After painting The Garden, Frieseke exhibited the painting in 1915 at the Panama-Pacific Exposition. The aim of the 1915 Panama-Pacific International Exposition was described in a promotional pamphlet of the time: "On February 20, 1915--on time and minutely ready--the Panama-Pacific International Exposition will be opened at San Francisco...It is the official, national and international celebration of a contemporaneous even--the opening of the Panama Canal...If the greatest physical achievement in history was to be celebrated by an Exposition, then the exposition should be the greatest in history." J.E.D. Trask, a member of the Department of Fine Arts that organized the exposition, described the lofty and educational goals of the exposition as follows: "Whether one follows Tolstoy or George Moor in regarding the arts of the painter and sculptor, whether one whispers the word 'culture' with baited breath and rolls 'art' upon the tongue or merely finds in association with the artist's work a highly moral and altogether harmless pleasure, whatever the point of view, it seems sure that at a certain place in the ascending scale of the graphic and plastic arts permanently enter, with no need for further excuse, the ordinary life of a civilized society. If this be true, a broad knowledge of the present state of these arts throughout the world is desirable and this present exhibition has made effort to supply." ("Introduction," Catalogue de Luxe of the Panama-Pacific Exposition, San Francisco, 1915 p. XVII)

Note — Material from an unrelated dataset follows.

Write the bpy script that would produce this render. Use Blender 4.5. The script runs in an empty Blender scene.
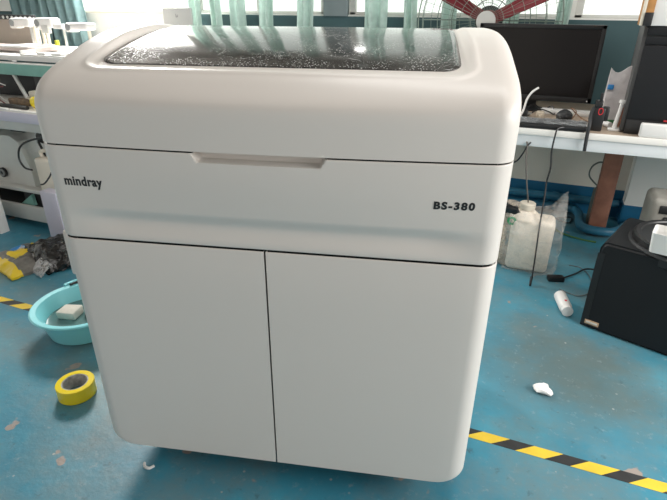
import bpy, bmesh, math, random
from mathutils import Vector, Matrix, noise
random.seed(7)
S = bpy.context.scene
COL = S.collection

# ------------------------------------------------------------------ camera
cam_d = bpy.data.cameras.new('camera'); cam = bpy.data.objects.new('camera', cam_d); COL.objects.link(cam)
cam_d.sensor_width = 36.0; cam_d.lens = 27.447; cam_d.clip_start = 0.02; cam_d.clip_end = 100
_r = Vector((0.92712, 0.37476, 0.00626)); _u = Vector((-0.16805, 0.4007, 0.90067)); _f = Vector((-0.33503, 0.83608, -0.43446))
_m = Matrix((_r, _u, -_f)).transposed().to_4x4(); _m.translation = Vector((0.55397, -0.95089, 1.32761))
cam.matrix_world = _m
S.camera = cam

# ------------------------------------------------------------------ world, lights, exposure
W = bpy.data.worlds.new('world'); S.world = W; W.use_nodes = True
bg = W.node_tree.nodes['Background']; bg.inputs[0].default_value = (1.0, 0.97, 0.93, 1); bg.inputs[1].default_value = 0.42
S.view_settings.view_transform = 'Standard'; S.view_settings.look = 'None'
S.view_settings.exposure = 0.50; S.view_settings.gamma = 1.0
S.view_settings.use_curve_mapping = False
S.cycles.max_bounces = 8; S.cycles.transparent_max_bounces = 16
S.cycles.sample_clamp_indirect = 6

def area(name, loc, target, sx, sy, power, color=(1, 1, 1)):
    d = bpy.data.lights.new(name, 'AREA'); d.shape = 'RECTANGLE'; d.size = sx; d.size_y = sy; d.energy = power; d.color = color
    o = bpy.data.objects.new(name, d); COL.objects.link(o); o.location = loc
    o.rotation_euler = (Vector(target) - Vector(loc)).to_track_quat('-Z', 'Y').to_euler()
    return o
area('added_overhead_fill', (0.30, 1.15, 2.90), (0.2, 0.9, 0.0), 1.9, 0.5, 20, (1.0, 0.98, 0.95))  # added overhead light without a fixture, stands in for the centre windows
# daylight through the window bay in the right-hand wall, and through the bright window at the back left
area('daylight_right_window', (2.95, 0.35, 1.75), (0.3, 0.3, 0.5), 2.2, 1.4, 66, (1.0, 0.98, 0.95))
area('daylight_back_left_window', (-2.9, 2.79, 1.95), (-1.6, 0.0, 0.3), 0.85, 1.2, 150, (1.0, 0.98, 0.94))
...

It is with this high-minded aim that Frederick Frieseke, the American artist living in France, sent his finest works, including The Garden. Eugen Neuhaus, a contemporary critic, published a book reviewing almost every one of the several hundred galleries Panama-Pacific Exposition. His notes on Gallery 117 concentrated almost exclusively on the high quality Frieseke's work. He notes: "Here is Frederic Frieseke, our expatriate American with his fascinating boudoir scenes. Very high key and full of detail, at first they seem restless and crowded, which some actually are, in a degree. But canvases like The Garden and The Bay Window are the real jewels of light and color... Frieseke's clear, joyous art is typically modern, and expresses the best tendency of our day. Louis Mora's two watercolors, while illustrative, hold their own in Frieseke's company.... Very much in the style of Frieseke, Rittman's Early Morning in the Garden is easily taken for the art of his neighbor, but it should be recognized as the art of another kindred spirit."(A Critical Review of the Paintings, Statuary, and the Graphic Arts in the Palace of Fine Arts of the Panama-Pacific International Exposition, pp. 84-85)

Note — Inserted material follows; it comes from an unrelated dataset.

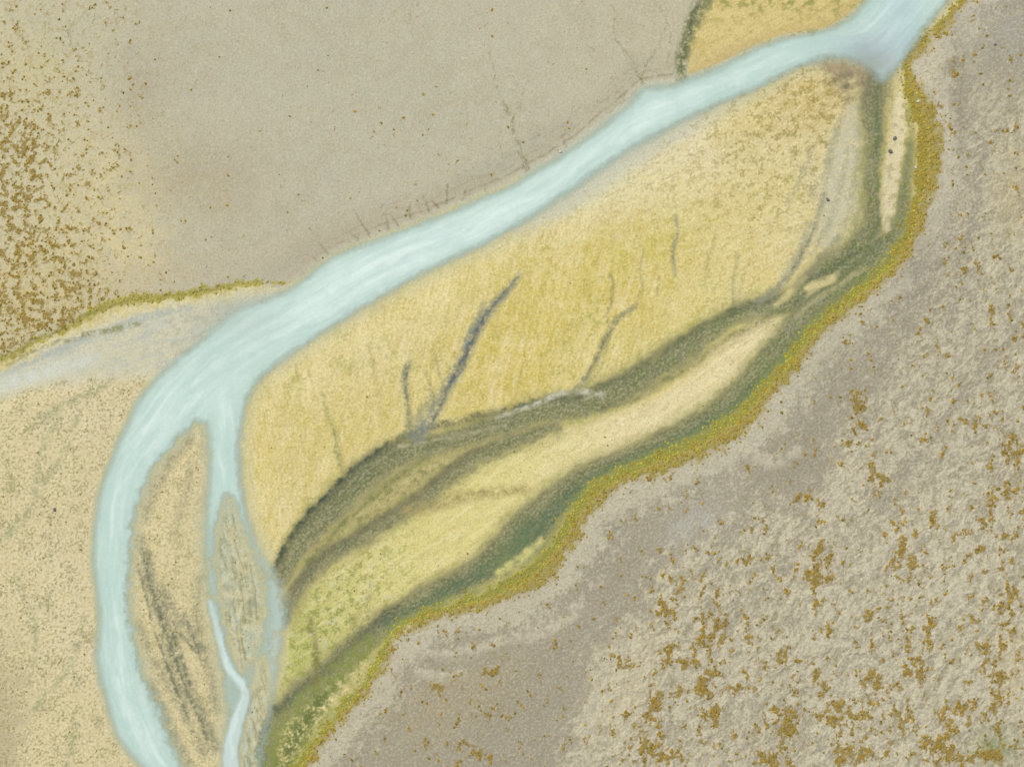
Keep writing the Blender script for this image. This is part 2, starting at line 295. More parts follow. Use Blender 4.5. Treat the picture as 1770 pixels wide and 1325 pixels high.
b_=np.abs(wsd-13-3*n90)-.8; mix(.6*hb*sst(2.6,0,b_)*np.clip(.8+n14,0,1),(142,134,110))
b_=np.abs(wsd-25-6*n90)-.6; mix(.42*hb*sst(2.6,0,b_)*np.clip(.5+n14,0,1),(150,142,117)); mix(.55*sst(10,2,wsd)*hb,(194,192,178))
b_=np.abs(wsd-42-10*n90)-.5; mix(.3*hb*sst(2.6,0,b_)*np.clip(.3+n14,0,1),(150,142,117))
mix(.35*sst(50,20,wsd)*hb*sst(1300,500,X),(172,162,137))
for p,o in (([(1112,147,3),(1098,118,1.5),(1088,98,1.5),(1068,76,1),(1060,50,.7),(1066,28,.5),(1055,8,.3)],.75),([(1106,142,2),(1122,105,1.5),(1142,70,1),(1152,40,.5)],.55),
   ([(913,295,5),(902,262,2),(888,228,2.5),(884,205,2),(866,170,1),(858,140,1),(848,95,.5),(846,50,.3)],.7),([(716,0,1),(708,30,1),(713,60,.5)],.5),
   ([(150,20,1.5),(120,55,2),(128,90,1)],.4),([(1000,150,.5),(985,200,1),(975,235,1.5)],.35),([(1020,60,.5),(1028,110,.5)],.35),([(1100,60,.5),(1080,90,.5),(1098,130,1)],.4),
   ([(1108,150,2),(1080,172,1),(1052,196,1)],.5),([(1060,50,.5),(1030,40,.5),(1010,20,.5)],.35),([(884,205,1),(900,180,1),(905,150,.5)],.35),([(1150,120,1),(1160,70,1),(1150,30,.7),(1120,-10,.5)],.45)):
    stroke(p,2.5,(124,122,84),o,.6,3.5)
for x0,y0,x1,y1 in ((640,410,610,362),(672,398,664,366),(712,378,706,350),(742,366,732,338),(772,352,772,318),(800,346,806,325),(566,440,552,418),(910,298,896,262),(980,256,972,232),(760,360,745,345),(690,392,676,372),(620,418,606,400),(840,334,836,318)):
    stroke([(x0,y0,2.5),(x1,y1,.5)],2.5,(126,120,98),.75,.4,2.5)
plaincol=col; col=keep; col+=mp[...,None]*(plaincol-col)
stroke([(1180,132,8),(1180,100,14),(1192,55,18),(1210,15,20),(1230,-60,18),(1290,-500,18)],12,(126,128,92),.85,.8)
stroke([(1178,120,2),(1190,60,3),(1204,10,4)],5,(96,100,74),.55,.8)
# cream lower left
mc=sst(3,-4,cream); isl=sst(4,-5,i1); i2=sst(5,-6,i23)
mix(mc*.95,(207,192,154)); mix(mc*.5*sst(0,.8,big+med*.5),(196,181,142)); mix(mc*.4*sst(0,.8,-big+med*.5),(214,201,168))
mix(mc*.5*sst(.05,.6,fine+.3*n14),(176,158,112)); mix(mc*.42*sst(.1,.7,-fine),(224,212,180)); mix(mc*.6*sst(60,0,X+40*med)*sst(1000,1250,Y),(164,155,124))
mix(mc*.65*sst(.3,.7,fine+.3*n14b+.5*med),(140,134,84)); mix(mc*.35*sst(.3,.9,med),(172,164,124))
for p in ([(130,1250,4),(115,1325,5)],[(60,860,2),(30,905,4),(0,940,4)],[(100,720,1),(70,790,3),(60,850,2)],[(190,660,6),(110,700,5),(60,730,3)],[(150,1060,1),(120,1150,3),(60,1230,4)],[(140,700,1),(120,760,3),(80,830,2)],[(30,1000,2),(60,1080,3),(50,1180,2)],[(70,850,1),(50,880,2),(20,920,3)]): stroke(p,11,(156,156,118),.5,1)
mix(isl*.95,(207,192,152)); mix(isl*.45*sst(.1,.7,med+.5*n14),(170,163,120)); mix(isl*.6*sst(.05,.6,fine+.3*n14),(158,150,102)); mix(isl*.4*sst(.15,.7,-fine),(224,212,176))
mix(isl*.55*sst(-20,0,i1),(184,181,152))
IC=(138,136,110)
for p,o in (([(244,930,2),(250,965,6),(262,1010,10),(276,1055,14),(296,1100,14),(312,1150,12),(330,1195,10),(350,1240,10),(372,1290,8)],.65),([(262,1005,4),(258,960,3),(240,985,2)],.5),
    ([(280,1010,3),(300,1050,8),(325,1085,9),(350,1120,4)],.6),([(300,1095,5),(290,1140,6),(310,1190,8),(325,1240,6),(352,1300,6)],.5),([(240,1080,4),(262,1130,6),(285,1175,7),(320,1240,6)],.5),
    ([(330,760,3),(295,800,6),(268,850,6),(252,900,3)],.5),([(345,1000,3),(338,1050,4),(350,1110,5),(366,1180,5),(372,1230,4)],.5),([(330,800,2),(320,860,4),(300,920,4)],.3),([(260,1180,4),(290,1250,8),(330,1325,8)],.5)):
    stroke(p,13,IC,o,.6)
for p in ([(246,965,1),(262,1020,2),(284,1080,3),(302,1135,2),(322,1185,1)],[(258,1000,1),(275,1040,2),(296,1085,3),(318,1140,2),(330,1190,1)],[(276,1020,1),(292,1060,2),(318,1100,2),(345,1130,1)],[(322,1060,1),(336,1100,2),(352,1150,2)],[(306,1130,1),(318,1180,2),(340,1230,2),(358,1275,1)],[(240,990,1),(256,1040,2),(266,1090,2),(290,1150,1.5),(312,1210,1)],[(284,1080,1),(280,1120,1.5),(296,1170,1.5),(324,1240,1)],[(260,960,1),(252,985,2),(248,1010,1)]): stroke(p,4.5,(104,106,88),.6,.7)
mix(i2*.95,(192,185,150)); mix(i2*.6*sst(0,.5,n14+.5*fine),(140,141,104)); mix(i2*.5*sst(.1,.6,-n14b),(208,200,166)); mix(i2*.55*sst(-.1,.5,med),(168,172,152))
i2s=streak(78,60,7,49,3,10); mix(i2*.5*sst(.1,.6,i2s),(122,126,98)); mix(i2*.45*sst(.1,.6,-i2s),(186,196,184))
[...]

This painting will be included in the forthcoming catalogue raisonn of Frieske's work being compiled by Nicholas Kilmer, the artist's grandson.

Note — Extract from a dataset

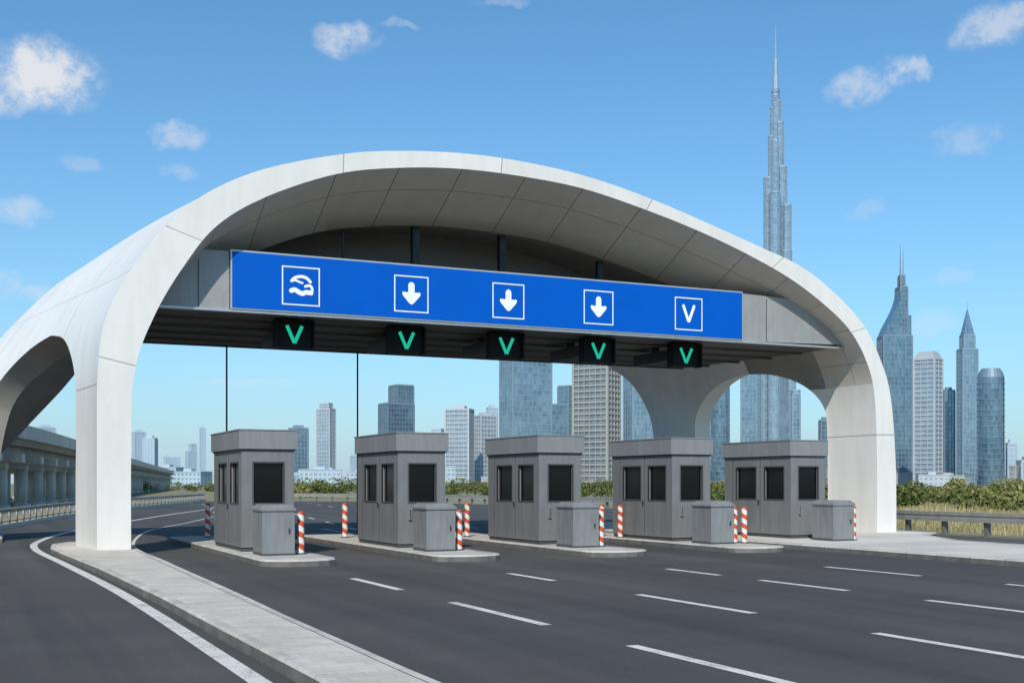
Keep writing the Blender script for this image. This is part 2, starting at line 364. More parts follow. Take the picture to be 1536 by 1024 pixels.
sl=B()
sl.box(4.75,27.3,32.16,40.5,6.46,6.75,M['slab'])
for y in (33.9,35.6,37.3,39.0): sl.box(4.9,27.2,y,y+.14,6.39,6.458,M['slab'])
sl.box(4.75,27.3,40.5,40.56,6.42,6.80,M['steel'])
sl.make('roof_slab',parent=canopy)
wl=B()
tt=[3+.25*k for k in range(60)]
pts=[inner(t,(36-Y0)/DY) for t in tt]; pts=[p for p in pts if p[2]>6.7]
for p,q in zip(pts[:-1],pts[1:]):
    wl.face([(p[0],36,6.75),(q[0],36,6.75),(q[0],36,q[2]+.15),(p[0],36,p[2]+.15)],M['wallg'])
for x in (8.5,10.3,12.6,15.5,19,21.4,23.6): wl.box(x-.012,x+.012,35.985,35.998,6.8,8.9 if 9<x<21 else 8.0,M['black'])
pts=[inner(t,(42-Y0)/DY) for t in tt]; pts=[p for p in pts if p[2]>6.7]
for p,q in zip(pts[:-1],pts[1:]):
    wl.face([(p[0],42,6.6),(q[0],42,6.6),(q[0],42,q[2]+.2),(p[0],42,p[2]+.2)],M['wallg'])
wl.make('inner_wall',parent=canopy)
st=B()
for x,w in ((10.3,.03),(12.6,.11),(15.5,.11),(19.0,.09),(21.9,.03)): st.box(x-w,x+w,33.9,33.9+2*w,6.75,9.7,M['steel'])
st.make('hanger_struts',parent=canopy)
ep=B()
lt=[inner(2+.1*k,.07) for k in range(60)]
lp=[(p[0]-.12,p[2]) for p in lt if 6.45<p[2]<7.98]
ep.prismY([(6.56,6.46),(6.56,8.02)]+[(lp[-1][0],8.02)]+list(reversed(lp)),32.0,32.14,M['panelg'])
rt=[inner(14+.1*k,.07) for k in range(60)]
rp=[(p[0]+.12,p[2]) for p in rt if 6.45<p[2]<8.02]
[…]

After painting The Garden, Frieseke exhibited the painting in 1915 at the Panama-Pacific Exposition. The aim of the 1915 Panama-Pacific International Exposition was described in a promotional pamphlet of the time: "On February 20, 1915--on time and minutely ready--the Panama-Pacific International Exposition will be opened at San Francisco...It is the official, national and international celebration of a contemporaneous even--the opening of the Panama Canal...If the greatest physical achievement in history was to be celebrated by an Exposition, then the exposition should be the greatest in history." J.E.D. Trask, a member of the Department of Fine Arts that organized the exposition, described the lofty and educational goals of the exposition as follows: "Whether one follows Tolstoy or George Moor in regarding the arts of the painter and sculptor, whether one whispers the word 'culture' with baited breath and rolls 'art' upon the tongue or merely finds in association with the artist's work a highly moral and altogether harmless pleasure, whatever the point of view, it seems sure that at a certain place in the ascending scale of the graphic and plastic arts permanently enter, with no need for further excuse, the ordinary life of a civilized society. If this be true, a broad knowledge of the present state of these arts throughout the world is desirable and this present exhibition has made effort to supply." ("Introduction," Catalogue de Luxe of the Panama-Pacific Exposition, San Francisco, 1915 p. XVII)
It is with this high-minded aim that Frederick Frieseke, the American artist living in France, sent his finest works, including The Garden. Eugen Neuhaus, a contemporary critic, published a book reviewing almost every one of the several hundred galleries Panama-Pacific Exposition. His notes on Gallery 117 concentrated almost exclusively on the high quality Frieseke's work. He notes: "Here is Frederic Frieseke, our expatriate American with his fascinating boudoir scenes. Very high key and full of detail, at first they seem restless and crowded, which some actually are, in a degree. But canvases like The Garden and The Bay Window are the real jewels of light and color... Frieseke's clear, joyous art is typically modern, and expresses the best tendency of our day. Louis Mora's two watercolors, while illustrative, hold their own in Frieseke's company.... Very much in the style of Frieseke, Rittman's Early Morning in the Garden is easily taken for the art of his neighbor, but it should be recognized as the art of another kindred spirit."(A Critical Review of the Paintings, Statuary, and the Graphic Arts in the Palace of Fine Arts of the Panama-Pacific International Exposition, pp. 84-85)
This painting will be included in the forthcoming catalogue raisonn of Frieske's work being compiled by Nicholas Kilmer, the artist's grandson.